Across the entire operating system feature set, these two phones are remarkably aligned — sharing identical support for dark mode, dynamic theming, split-screen, picture-in-picture, on-device machine learning, and a full suite of privacy controls. In practice, day-to-day software experience will feel nearly indistinguishable between them. The two differentiators that do exist, however, are worth noting. The TCL NxtPaper 60 Ultra ships with Android 15, while the Oukitel WP60 runs Android 14. A newer Android version brings incremental security patches, privacy refinements, and system-level improvements — and since neither device receives direct OS updates according to the specs, the version each ships with may well be the version it keeps long-term. Starting one generation ahead gives the TCL a modest but real advantage in longevity and baseline security posture.
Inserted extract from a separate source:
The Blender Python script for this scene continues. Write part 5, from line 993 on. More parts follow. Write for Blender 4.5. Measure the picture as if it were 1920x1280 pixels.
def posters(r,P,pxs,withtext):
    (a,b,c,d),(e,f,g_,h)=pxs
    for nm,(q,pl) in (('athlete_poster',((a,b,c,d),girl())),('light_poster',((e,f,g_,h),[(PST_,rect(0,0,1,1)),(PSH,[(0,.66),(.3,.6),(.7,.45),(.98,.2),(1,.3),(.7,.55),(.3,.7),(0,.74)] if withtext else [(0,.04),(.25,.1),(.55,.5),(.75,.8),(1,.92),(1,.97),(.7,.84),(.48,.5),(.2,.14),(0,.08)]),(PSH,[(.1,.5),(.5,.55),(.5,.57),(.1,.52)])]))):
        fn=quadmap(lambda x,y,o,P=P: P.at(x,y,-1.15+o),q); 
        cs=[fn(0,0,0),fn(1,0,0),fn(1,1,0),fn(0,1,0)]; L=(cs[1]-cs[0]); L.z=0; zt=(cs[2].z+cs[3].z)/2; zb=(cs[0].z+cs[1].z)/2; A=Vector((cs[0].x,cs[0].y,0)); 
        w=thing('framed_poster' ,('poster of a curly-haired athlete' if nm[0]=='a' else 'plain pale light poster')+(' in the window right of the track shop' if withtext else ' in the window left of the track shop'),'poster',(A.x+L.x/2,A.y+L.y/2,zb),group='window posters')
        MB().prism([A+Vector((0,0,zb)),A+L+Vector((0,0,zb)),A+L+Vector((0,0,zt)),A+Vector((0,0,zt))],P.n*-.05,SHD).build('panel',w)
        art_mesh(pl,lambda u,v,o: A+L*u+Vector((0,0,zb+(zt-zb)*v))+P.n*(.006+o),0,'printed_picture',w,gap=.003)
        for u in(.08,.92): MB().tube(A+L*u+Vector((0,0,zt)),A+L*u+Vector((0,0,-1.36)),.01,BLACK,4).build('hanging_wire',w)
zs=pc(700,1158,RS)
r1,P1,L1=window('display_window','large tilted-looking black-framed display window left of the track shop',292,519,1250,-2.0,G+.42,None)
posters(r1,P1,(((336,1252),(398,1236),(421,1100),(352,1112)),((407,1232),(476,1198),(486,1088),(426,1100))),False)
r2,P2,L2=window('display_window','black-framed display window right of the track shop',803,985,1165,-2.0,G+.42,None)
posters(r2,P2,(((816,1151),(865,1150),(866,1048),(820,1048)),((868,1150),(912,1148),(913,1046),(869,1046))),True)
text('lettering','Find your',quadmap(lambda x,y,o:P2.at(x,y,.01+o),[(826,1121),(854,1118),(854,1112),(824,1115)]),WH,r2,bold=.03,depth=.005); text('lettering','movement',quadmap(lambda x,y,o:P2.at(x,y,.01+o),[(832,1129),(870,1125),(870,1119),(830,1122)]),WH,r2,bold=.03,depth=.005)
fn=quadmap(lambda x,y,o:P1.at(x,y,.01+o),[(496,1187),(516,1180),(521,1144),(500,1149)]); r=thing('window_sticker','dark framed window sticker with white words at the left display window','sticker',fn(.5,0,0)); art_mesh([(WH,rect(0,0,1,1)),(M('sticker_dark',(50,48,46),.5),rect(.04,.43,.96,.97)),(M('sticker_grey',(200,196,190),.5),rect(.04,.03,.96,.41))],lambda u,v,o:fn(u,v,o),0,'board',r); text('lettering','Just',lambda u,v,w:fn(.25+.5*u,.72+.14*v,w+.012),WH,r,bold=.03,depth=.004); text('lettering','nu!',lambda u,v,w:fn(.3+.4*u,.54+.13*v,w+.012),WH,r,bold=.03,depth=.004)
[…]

The only other functional difference is that the TCL supports app offloading, which the WP60 does not. App offloading allows the system to remove an app's installation files while retaining its data, freeing up storage without losing user progress or settings. On a device with 512 GB of internal storage, this feature is unlikely to be critical for most users — but it represents an added layer of storage management flexibility.
Given how closely matched these two are, the TCL NxtPaper 60 Ultra holds a narrow software edge, driven primarily by its newer Android version. For users who prioritize long-term security or want the latest platform features out of the box, this distinction matters. For anyone else, the OS experience across both phones is effectively equivalent.